▶ DATASET EXTRACT
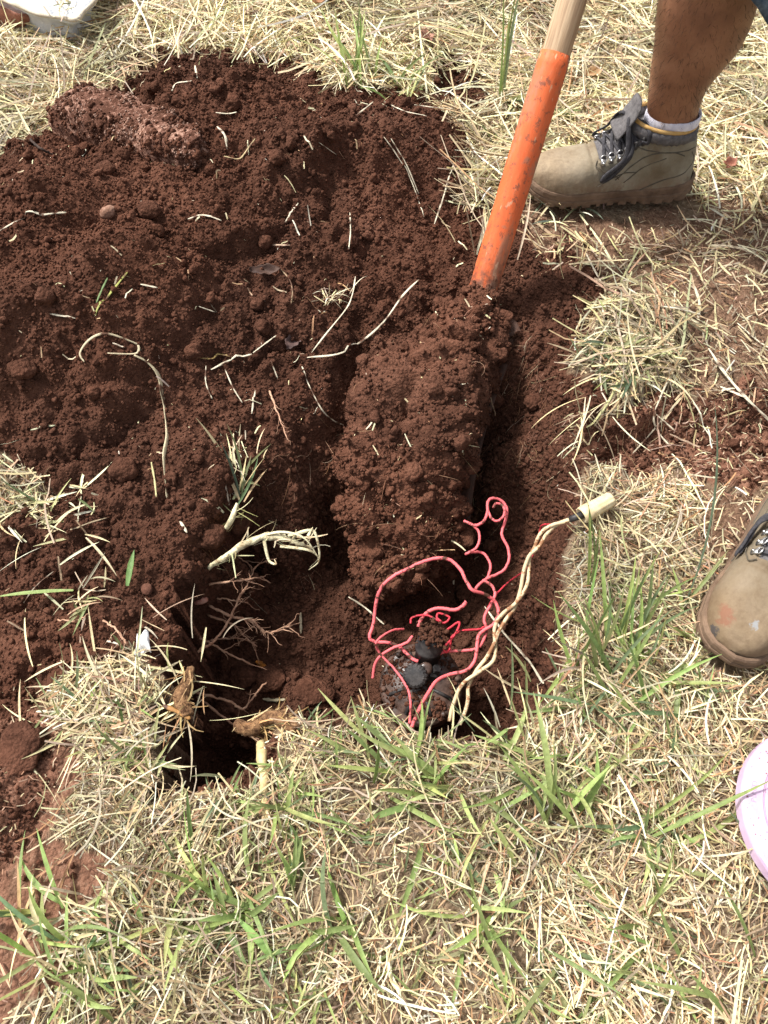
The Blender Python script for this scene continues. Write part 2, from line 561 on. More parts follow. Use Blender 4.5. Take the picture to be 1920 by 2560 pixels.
rough_m = soil_m * (.55 + .45 * sstep(fbm(xs, ys, .2, 2, 131) + .6))
base += gr * rough_m * (1 - .25 * hole)
base += (1 - soil_m) * fbm(xs, ys, .012, 2, 140) * .004
Z = fbm(X, Y, .45, 3, 30) * .022
S = Z.copy(); G_ = np.zeros_like(Z) + 1.0; PL = np.zeros_like(Z); HOLE = np.zeros_like(Z); DS = np.full_like(Z, -1.0)
Z[inf] = base; S[inf] = surf_h; HOLE[inf] = hole; DS[inf] = d_soil
pl = np.zeros_like(xs)
for P_, w_ in PALE:
    pl = np.maximum(pl, w_ * sstep(sdf(P_, xs + jx * 1.5, ys + jy * 1.5) / .03 + .5))
G_[inf] = 1 - soil_m; PL[inf] = pl * (1 - hole)
G_[inf] = np.where(pl > .2, G_[inf] * (1 - pl * .9), G_[inf])
far = sstep((np.hypot(X, Y - .9) - 3) / 20)
Z += far * fbm(X, Y, 9.0, 3, 150) * .5
nx_, ny_ = X.shape
ii = (np.arange(nx_ - 1)[:, None] * ny_ + np.arange(ny_ - 1)[None, :])
QF = np.stack([ii, ii + ny_, ii + ny_ + 1, ii + 1], -1).reshape(-1, 4)
gcol = np.stack([G_.ravel(), PL.ravel(), np.zeros(G_.size)], -1)
ground = link('ground', mesh_np('ground', np.stack([X, Y, Z], -1).reshape(-1, 3), QF, gcol, True, [M_GROUND]))
tag(ground, 'dark red-brown earth with a freshly dug hole', None, None, 'structure')


def sampler(A):
    def f(x, y):
        x = np.asarray(x, float); y = np.asarray(y, float)
        i = np.clip(np.searchsorted(GX, x) - 1, 0, nx_ - 2); j = np.clip(np.searchsorted(GY, y) - 1, 0, ny_ - 2)
        u = np.clip((x - GX[i]) / (GX[i + 1] - GX[i]), 0, 1); v = np.clip((y - GY[j]) / (GY[j + 1] - GY[j]), 0, 1)
        return (A[i, j] * (1 - u) + A[i + 1, j] * u) * (1 - v) + (A[i, j + 1] * (1 - u) + A[i + 1, j + 1] * u) * v
    return f


HF, HS, GF, PF, OF, DF = map(sampler, (Z, S, G_, PL, HOLE, DS))


def hit(px, py, lift=0.0, f=HF):
    r = ray(px, py)
    t = np.linspace(.4, 1.6, 1500) * CAM_H / -r[2]
    x, y, z = r[0] * t, r[1] * t, CAM_H + r[2] * t
    k = np.argmax(z < f(x, y))
    return np.array([x[k], y[k], z[k] + lift])


def hits(pts, lift=0.0, f=HF):
    return np.array([hit(p[0], p[1], lift, f) for p in pts])


# ------------------------------------------------------------------ loose soil crumbs (uncountable)
def soil_points(n, xr=(-1.0, 1.05), yr=(-.12, 1.98), need=.004):
    x = RNG.uniform(*xr, n); y = RNG.uniform(*yr, n)
    k = DF(x, y) > need
    x, y = x[k], y[k]
    return np.stack([x, y, HF(x, y)], -1)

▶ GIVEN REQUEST
Print the complete listing exactly, apart from any pictures.

▶ EXERCISE OUTPUT
The Blender Python script for this scene continues. Write part 2, from line 561 on. More parts follow. Use Blender 4.5. Take the picture to be 1920 by 2560 pixels.
rough_m = soil_m * (.55 + .45 * sstep(fbm(xs, ys, .2, 2, 131) + .6))
base += gr * rough_m * (1 - .25 * hole)
base += (1 - soil_m) * fbm(xs, ys, .012, 2, 140) * .004
Z = fbm(X, Y, .45, 3, 30) * .022
S = Z.copy(); G_ = np.zeros_like(Z) + 1.0; PL = np.zeros_like(Z); HOLE = np.zeros_like(Z); DS = np.full_like(Z, -1.0)
Z[inf] = base; S[inf] = surf_h; HOLE[inf] = hole; DS[inf] = d_soil
pl = np.zeros_like(xs)
for P_, w_ in PALE:
    pl = np.maximum(pl, w_ * sstep(sdf(P_, xs + jx * 1.5, ys + jy * 1.5) / .03 + .5))
G_[inf] = 1 - soil_m; PL[inf] = pl * (1 - hole)
G_[inf] = np.where(pl > .2, G_[inf] * (1 - pl * .9), G_[inf])
far = sstep((np.hypot(X, Y - .9) - 3) / 20)
Z += far * fbm(X, Y, 9.0, 3, 150) * .5
nx_, ny_ = X.shape
ii = (np.arange(nx_ - 1)[:, None] * ny_ + np.arange(ny_ - 1)[None, :])
QF = np.stack([ii, ii + ny_, ii + ny_ + 1, ii + 1], -1).reshape(-1, 4)
gcol = np.stack([G_.ravel(), PL.ravel(), np.zeros(G_.size)], -1)
ground = link('ground', mesh_np('ground', np.stack([X, Y, Z], -1).reshape(-1, 3), QF, gcol, True, [M_GROUND]))
tag(ground, 'dark red-brown earth with a freshly dug hole', None, None, 'structure')


def sampler(A):
    def f(x, y):
        x = np.asarray(x, float); y = np.asarray(y, float)
        i = np.clip(np.searchsorted(GX, x) - 1, 0, nx_ - 2); j = np.clip(np.searchsorted(GY, y) - 1, 0, ny_ - 2)
        u = np.clip((x - GX[i]) / (GX[i + 1] - GX[i]), 0, 1); v = np.clip((y - GY[j]) / (GY[j + 1] - GY[j]), 0, 1)
        return (A[i, j] * (1 - u) + A[i + 1, j] * u) * (1 - v) + (A[i, j + 1] * (1 - u) + A[i + 1, j + 1] * u) * v
    return f


HF, HS, GF, PF, OF, DF = map(sampler, (Z, S, G_, PL, HOLE, DS))


def hit(px, py, lift=0.0, f=HF):
    r = ray(px, py)
    t = np.linspace(.4, 1.6, 1500) * CAM_H / -r[2]
    x, y, z = r[0] * t, r[1] * t, CAM_H + r[2] * t
    k = np.argmax(z < f(x, y))
    return np.array([x[k], y[k], z[k] + lift])


def hits(pts, lift=0.0, f=HF):
    return np.array([hit(p[0], p[1], lift, f) for p in pts])


# ------------------------------------------------------------------ loose soil crumbs (uncountable)
def soil_points(n, xr=(-1.0, 1.05), yr=(-.12, 1.98), need=.004):
    x = RNG.uniform(*xr, n); y = RNG.uniform(*yr, n)
    k = DF(x, y) > need
    x, y = x[k], y[k]
    return np.stack([x, y, HF(x, y)], -1)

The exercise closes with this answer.